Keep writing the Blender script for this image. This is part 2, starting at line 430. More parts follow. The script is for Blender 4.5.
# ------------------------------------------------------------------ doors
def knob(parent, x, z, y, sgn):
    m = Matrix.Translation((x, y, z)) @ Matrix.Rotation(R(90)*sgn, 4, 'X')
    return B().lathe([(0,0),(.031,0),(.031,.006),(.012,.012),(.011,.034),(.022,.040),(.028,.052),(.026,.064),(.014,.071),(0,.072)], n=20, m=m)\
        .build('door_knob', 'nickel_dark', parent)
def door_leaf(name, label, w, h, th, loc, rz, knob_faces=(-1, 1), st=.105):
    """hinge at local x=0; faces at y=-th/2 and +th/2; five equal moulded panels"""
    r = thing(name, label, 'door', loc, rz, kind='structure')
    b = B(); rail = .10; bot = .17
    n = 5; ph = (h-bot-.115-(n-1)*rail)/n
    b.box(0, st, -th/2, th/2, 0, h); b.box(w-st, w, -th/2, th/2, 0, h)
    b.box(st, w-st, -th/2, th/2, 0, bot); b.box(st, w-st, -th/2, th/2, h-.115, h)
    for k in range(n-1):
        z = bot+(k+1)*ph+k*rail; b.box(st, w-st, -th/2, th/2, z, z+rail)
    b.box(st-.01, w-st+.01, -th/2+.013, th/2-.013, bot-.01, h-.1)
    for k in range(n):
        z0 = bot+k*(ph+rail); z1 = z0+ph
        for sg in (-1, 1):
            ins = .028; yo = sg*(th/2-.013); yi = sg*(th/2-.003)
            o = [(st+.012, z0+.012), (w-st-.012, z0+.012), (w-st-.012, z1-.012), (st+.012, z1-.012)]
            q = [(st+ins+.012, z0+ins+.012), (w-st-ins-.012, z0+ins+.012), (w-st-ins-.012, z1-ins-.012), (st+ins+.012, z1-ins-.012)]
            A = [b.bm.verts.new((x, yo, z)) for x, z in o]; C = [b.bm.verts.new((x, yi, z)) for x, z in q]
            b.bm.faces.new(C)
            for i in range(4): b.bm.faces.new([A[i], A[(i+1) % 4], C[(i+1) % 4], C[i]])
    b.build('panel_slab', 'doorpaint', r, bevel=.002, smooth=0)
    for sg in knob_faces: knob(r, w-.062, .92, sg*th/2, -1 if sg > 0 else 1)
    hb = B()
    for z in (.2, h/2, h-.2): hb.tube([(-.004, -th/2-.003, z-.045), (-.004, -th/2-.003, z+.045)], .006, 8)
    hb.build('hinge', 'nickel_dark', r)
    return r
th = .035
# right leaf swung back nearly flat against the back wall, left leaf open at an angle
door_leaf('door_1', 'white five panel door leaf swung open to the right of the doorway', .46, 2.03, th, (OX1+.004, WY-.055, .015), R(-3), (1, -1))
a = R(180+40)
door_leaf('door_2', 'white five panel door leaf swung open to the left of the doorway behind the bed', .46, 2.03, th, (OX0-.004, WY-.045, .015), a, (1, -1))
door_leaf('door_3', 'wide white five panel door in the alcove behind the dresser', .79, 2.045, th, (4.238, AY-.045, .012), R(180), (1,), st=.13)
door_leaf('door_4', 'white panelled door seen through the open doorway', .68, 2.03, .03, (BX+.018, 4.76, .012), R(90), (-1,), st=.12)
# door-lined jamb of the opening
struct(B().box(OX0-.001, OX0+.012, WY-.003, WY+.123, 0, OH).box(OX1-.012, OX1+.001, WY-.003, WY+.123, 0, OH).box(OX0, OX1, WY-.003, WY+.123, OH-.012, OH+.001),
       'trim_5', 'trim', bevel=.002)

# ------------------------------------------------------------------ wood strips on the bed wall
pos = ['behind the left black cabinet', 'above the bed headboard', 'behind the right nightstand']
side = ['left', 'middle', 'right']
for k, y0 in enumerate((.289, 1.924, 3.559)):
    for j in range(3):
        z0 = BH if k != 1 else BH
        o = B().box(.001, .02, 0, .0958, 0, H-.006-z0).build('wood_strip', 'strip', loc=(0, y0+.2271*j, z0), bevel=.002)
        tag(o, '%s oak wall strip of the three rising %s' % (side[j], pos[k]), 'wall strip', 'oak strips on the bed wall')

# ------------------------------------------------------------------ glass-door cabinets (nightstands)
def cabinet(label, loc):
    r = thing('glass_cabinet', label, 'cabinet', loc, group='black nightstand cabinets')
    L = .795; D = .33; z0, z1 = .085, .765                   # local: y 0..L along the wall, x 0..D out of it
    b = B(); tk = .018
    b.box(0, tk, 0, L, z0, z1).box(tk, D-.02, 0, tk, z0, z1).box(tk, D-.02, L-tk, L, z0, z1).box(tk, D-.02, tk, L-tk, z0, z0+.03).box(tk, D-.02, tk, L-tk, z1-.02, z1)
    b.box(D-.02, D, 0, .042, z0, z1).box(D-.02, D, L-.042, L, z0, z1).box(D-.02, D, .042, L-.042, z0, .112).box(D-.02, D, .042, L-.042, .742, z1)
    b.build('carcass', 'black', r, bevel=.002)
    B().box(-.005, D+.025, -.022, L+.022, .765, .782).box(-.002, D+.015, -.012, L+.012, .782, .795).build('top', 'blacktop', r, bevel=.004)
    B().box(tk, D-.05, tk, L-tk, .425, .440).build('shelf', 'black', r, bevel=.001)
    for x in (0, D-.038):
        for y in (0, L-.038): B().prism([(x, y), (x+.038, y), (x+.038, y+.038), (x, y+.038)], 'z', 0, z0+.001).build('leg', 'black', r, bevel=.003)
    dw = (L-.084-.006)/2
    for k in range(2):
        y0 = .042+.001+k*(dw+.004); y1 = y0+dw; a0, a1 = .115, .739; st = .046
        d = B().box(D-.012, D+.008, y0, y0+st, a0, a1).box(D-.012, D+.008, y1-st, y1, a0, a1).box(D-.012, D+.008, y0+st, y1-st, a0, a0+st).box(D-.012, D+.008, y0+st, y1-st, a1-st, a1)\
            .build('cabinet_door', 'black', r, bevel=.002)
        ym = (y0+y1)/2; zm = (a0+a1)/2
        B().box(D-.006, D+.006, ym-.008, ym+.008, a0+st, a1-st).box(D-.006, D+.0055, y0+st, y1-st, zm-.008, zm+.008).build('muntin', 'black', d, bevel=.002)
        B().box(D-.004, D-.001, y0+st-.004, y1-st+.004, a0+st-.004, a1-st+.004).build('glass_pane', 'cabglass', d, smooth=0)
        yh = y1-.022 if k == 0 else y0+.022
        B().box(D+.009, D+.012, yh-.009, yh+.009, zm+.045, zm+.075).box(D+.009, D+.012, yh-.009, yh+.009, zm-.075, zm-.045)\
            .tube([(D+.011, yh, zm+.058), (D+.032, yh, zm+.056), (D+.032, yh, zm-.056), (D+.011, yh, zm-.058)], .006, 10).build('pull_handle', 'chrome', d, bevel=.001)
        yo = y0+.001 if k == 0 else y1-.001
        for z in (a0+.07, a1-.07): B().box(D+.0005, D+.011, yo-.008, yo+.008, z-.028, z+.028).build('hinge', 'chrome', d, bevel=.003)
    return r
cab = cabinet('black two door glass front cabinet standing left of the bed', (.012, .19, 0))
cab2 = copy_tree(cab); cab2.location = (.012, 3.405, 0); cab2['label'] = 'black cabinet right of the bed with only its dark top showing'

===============

— WORK TO BE COMPLETED —
Repeat the data verbatim.

— ANSWER TO THIS EXERCISE —
Keep writing the Blender script for this image. This is part 2, starting at line 430. More parts follow. The script is for Blender 4.5.
# ------------------------------------------------------------------ doors
def knob(parent, x, z, y, sgn):
    m = Matrix.Translation((x, y, z)) @ Matrix.Rotation(R(90)*sgn, 4, 'X')
    return B().lathe([(0,0),(.031,0),(.031,.006),(.012,.012),(.011,.034),(.022,.040),(.028,.052),(.026,.064),(.014,.071),(0,.072)], n=20, m=m)\
        .build('door_knob', 'nickel_dark', parent)
def door_leaf(name, label, w, h, th, loc, rz, knob_faces=(-1, 1), st=.105):
    """hinge at local x=0; faces at y=-th/2 and +th/2; five equal moulded panels"""
    r = thing(name, label, 'door', loc, rz, kind='structure')
    b = B(); rail = .10; bot = .17
    n = 5; ph = (h-bot-.115-(n-1)*rail)/n
    b.box(0, st, -th/2, th/2, 0, h); b.box(w-st, w, -th/2, th/2, 0, h)
    b.box(st, w-st, -th/2, th/2, 0, bot); b.box(st, w-st, -th/2, th/2, h-.115, h)
    for k in range(n-1):
        z = bot+(k+1)*ph+k*rail; b.box(st, w-st, -th/2, th/2, z, z+rail)
    b.box(st-.01, w-st+.01, -th/2+.013, th/2-.013, bot-.01, h-.1)
    for k in range(n):
        z0 = bot+k*(ph+rail); z1 = z0+ph
        for sg in (-1, 1):
            ins = .028; yo = sg*(th/2-.013); yi = sg*(th/2-.003)
            o = [(st+.012, z0+.012), (w-st-.012, z0+.012), (w-st-.012, z1-.012), (st+.012, z1-.012)]
            q = [(st+ins+.012, z0+ins+.012), (w-st-ins-.012, z0+ins+.012), (w-st-ins-.012, z1-ins-.012), (st+ins+.012, z1-ins-.012)]
            A = [b.bm.verts.new((x, yo, z)) for x, z in o]; C = [b.bm.verts.new((x, yi, z)) for x, z in q]
            b.bm.faces.new(C)
            for i in range(4): b.bm.faces.new([A[i], A[(i+1) % 4], C[(i+1) % 4], C[i]])
    b.build('panel_slab', 'doorpaint', r, bevel=.002, smooth=0)
    for sg in knob_faces: knob(r, w-.062, .92, sg*th/2, -1 if sg > 0 else 1)
    hb = B()
    for z in (.2, h/2, h-.2): hb.tube([(-.004, -th/2-.003, z-.045), (-.004, -th/2-.003, z+.045)], .006, 8)
    hb.build('hinge', 'nickel_dark', r)
    return r
th = .035
# right leaf swung back nearly flat against the back wall, left leaf open at an angle
door_leaf('door_1', 'white five panel door leaf swung open to the right of the doorway', .46, 2.03, th, (OX1+.004, WY-.055, .015), R(-3), (1, -1))
a = R(180+40)
door_leaf('door_2', 'white five panel door leaf swung open to the left of the doorway behind the bed', .46, 2.03, th, (OX0-.004, WY-.045, .015), a, (1, -1))
door_leaf('door_3', 'wide white five panel door in the alcove behind the dresser', .79, 2.045, th, (4.238, AY-.045, .012), R(180), (1,), st=.13)
door_leaf('door_4', 'white panelled door seen through the open doorway', .68, 2.03, .03, (BX+.018, 4.76, .012), R(90), (-1,), st=.12)
# door-lined jamb of the opening
struct(B().box(OX0-.001, OX0+.012, WY-.003, WY+.123, 0, OH).box(OX1-.012, OX1+.001, WY-.003, WY+.123, 0, OH).box(OX0, OX1, WY-.003, WY+.123, OH-.012, OH+.001),
       'trim_5', 'trim', bevel=.002)

# ------------------------------------------------------------------ wood strips on the bed wall
pos = ['behind the left black cabinet', 'above the bed headboard', 'behind the right nightstand']
side = ['left', 'middle', 'right']
for k, y0 in enumerate((.289, 1.924, 3.559)):
    for j in range(3):
        z0 = BH if k != 1 else BH
        o = B().box(.001, .02, 0, .0958, 0, H-.006-z0).build('wood_strip', 'strip', loc=(0, y0+.2271*j, z0), bevel=.002)
        tag(o, '%s oak wall strip of the three rising %s' % (side[j], pos[k]), 'wall strip', 'oak strips on the bed wall')

# ------------------------------------------------------------------ glass-door cabinets (nightstands)
def cabinet(label, loc):
    r = thing('glass_cabinet', label, 'cabinet', loc, group='black nightstand cabinets')
    L = .795; D = .33; z0, z1 = .085, .765                   # local: y 0..L along the wall, x 0..D out of it
    b = B(); tk = .018
    b.box(0, tk, 0, L, z0, z1).box(tk, D-.02, 0, tk, z0, z1).box(tk, D-.02, L-tk, L, z0, z1).box(tk, D-.02, tk, L-tk, z0, z0+.03).box(tk, D-.02, tk, L-tk, z1-.02, z1)
    b.box(D-.02, D, 0, .042, z0, z1).box(D-.02, D, L-.042, L, z0, z1).box(D-.02, D, .042, L-.042, z0, .112).box(D-.02, D, .042, L-.042, .742, z1)
    b.build('carcass', 'black', r, bevel=.002)
    B().box(-.005, D+.025, -.022, L+.022, .765, .782).box(-.002, D+.015, -.012, L+.012, .782, .795).build('top', 'blacktop', r, bevel=.004)
    B().box(tk, D-.05, tk, L-tk, .425, .440).build('shelf', 'black', r, bevel=.001)
    for x in (0, D-.038):
        for y in (0, L-.038): B().prism([(x, y), (x+.038, y), (x+.038, y+.038), (x, y+.038)], 'z', 0, z0+.001).build('leg', 'black', r, bevel=.003)
    dw = (L-.084-.006)/2
    for k in range(2):
        y0 = .042+.001+k*(dw+.004); y1 = y0+dw; a0, a1 = .115, .739; st = .046
        d = B().box(D-.012, D+.008, y0, y0+st, a0, a1).box(D-.012, D+.008, y1-st, y1, a0, a1).box(D-.012, D+.008, y0+st, y1-st, a0, a0+st).box(D-.012, D+.008, y0+st, y1-st, a1-st, a1)\
            .build('cabinet_door', 'black', r, bevel=.002)
        ym = (y0+y1)/2; zm = (a0+a1)/2
        B().box(D-.006, D+.006, ym-.008, ym+.008, a0+st, a1-st).box(D-.006, D+.0055, y0+st, y1-st, zm-.008, zm+.008).build('muntin', 'black', d, bevel=.002)
        B().box(D-.004, D-.001, y0+st-.004, y1-st+.004, a0+st-.004, a1-st+.004).build('glass_pane', 'cabglass', d, smooth=0)
        yh = y1-.022 if k == 0 else y0+.022
        B().box(D+.009, D+.012, yh-.009, yh+.009, zm+.045, zm+.075).box(D+.009, D+.012, yh-.009, yh+.009, zm-.075, zm-.045)\
            .tube([(D+.011, yh, zm+.058), (D+.032, yh, zm+.056), (D+.032, yh, zm-.056), (D+.011, yh, zm-.058)], .006, 10).build('pull_handle', 'chrome', d, bevel=.001)
        yo = y0+.001 if k == 0 else y1-.001
        for z in (a0+.07, a1-.07): B().box(D+.0005, D+.011, yo-.008, yo+.008, z-.028, z+.028).build('hinge', 'chrome', d, bevel=.003)
    return r
cab = cabinet('black two door glass front cabinet standing left of the bed', (.012, .19, 0))
cab2 = copy_tree(cab); cab2.location = (.012, 3.405, 0); cab2['label'] = 'black cabinet right of the bed with only its dark top showing'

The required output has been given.